How The Twilight Zone Froze An Entire Town Of Real Actors In Time
"The Twilight Zone" has been revived three times on three different networks, it's been adapted into a feature film (co-directed by Steven Spielberg, Joe Dante, George Miller, and John Landis, no less), a TV movie (don't sleep on it! Richard Matheson, Jack Palance, Amy Irving, and James Earle Jones came together to make this one), a long-running radio drama, a series of comics, novels, amusement park rides, and even more. But I bet when you see that title you think of the black-and-white series hosted by Rod Serling, don't you?

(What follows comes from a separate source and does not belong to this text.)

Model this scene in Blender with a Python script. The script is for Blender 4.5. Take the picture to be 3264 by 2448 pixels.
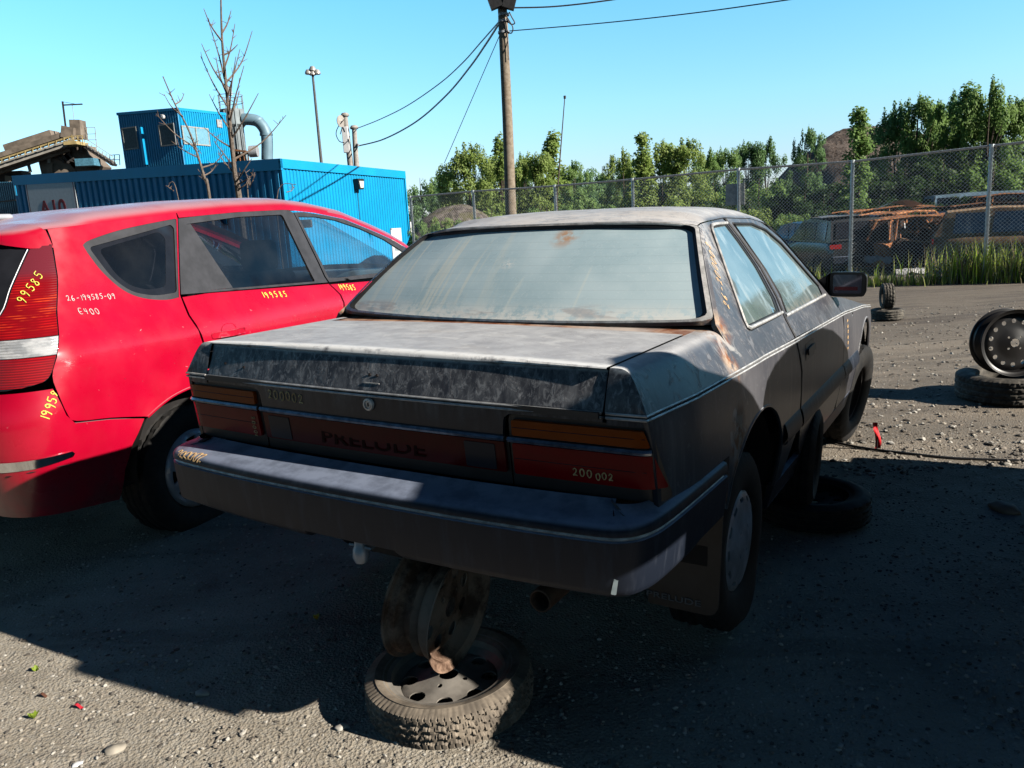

Really, how could you not? It's no knock on any of the variations that followed; the original run of episodes that spanned from 1959 to 1963 is just that excellent. Sure, there are a few duds, but "The Twilight Zone" was simply paradigm-shifting, zeitgeist-seizing, landmark television, in its time and now. Of course we wouldn't have "American Horror Story" (by this point, would that be a huge loss ...), but filmmakers from David Cronenberg to Martin Scorsese to Karyn Kusama have all professed to be inspired by the series, some even to kickstart their careers. That kind of influence is hard to even tabulate.
For an example of how "The Twilight Zone" captured America's imagination with gripping storytelling and innovative technical mastery, look no further than the season one episode "Elegy." For the 1960 episode, an equally prolific writer and director for the series (Charles Beaumont and Douglas Heyes) needed to freeze an entire town, but refused to employ dummies. What you see in "Elegy" is live, immobilized flesh, and how they pulled it off is a story more interesting than constantly yelling at extras to stand still.
Capturing stillness
"Elegy" follows a team of astronauts in the year 2185 who have to make an emergency landing on an asteroid millions of miles from Earth. They find that the asteroid has an atmosphere, climate, and strength of gravity strikingly similar to our planet, but what they find is far from life. Or, not far enough. The entire town, including a farm, town square, and most memorably a beauty contest, is frozen solid. Every single person is completely motionless. Eventually, a kindly robot caretaker (Cecil Kellaway) informs them that life was wiped out on Earth in 1985, that these are the lifeless bodies of rich people who've paid to live out their eternal death in a manufactured fantasy land, and that, oh! He's poisoned them. The astronauts become the newest attraction at the "Happy Glades" resting place.
In Marc Scott Zicree's "The Twilight Zone Companion," director Heyes noted that it was impossible to expect dozens of extras to truly suspend all their most minute movements long enough to shoot. So he had to get creative: "If you'll notice on 'Elegy,' when you see those characters, the camera is almost always in movement, moving backwards and forwards, panning, and so forth." A still camera would ironically pick up the tiniest movements in still bodies. But a moving camera would actually blend movement back into the stillness.
Heyes and Beaumont had a disagreement on one of the episode's main setpieces. Beaumont had originally written a car race, which Heyes, an avid racing fan, shot down, thinking there was no way to make frozen cars going fast look like anything but normal parked cars. "Charles never liked anything I did with any story he ever wrote," Heyes quipped. He subbed in the beauty contest scene, and a little piece of television history was made.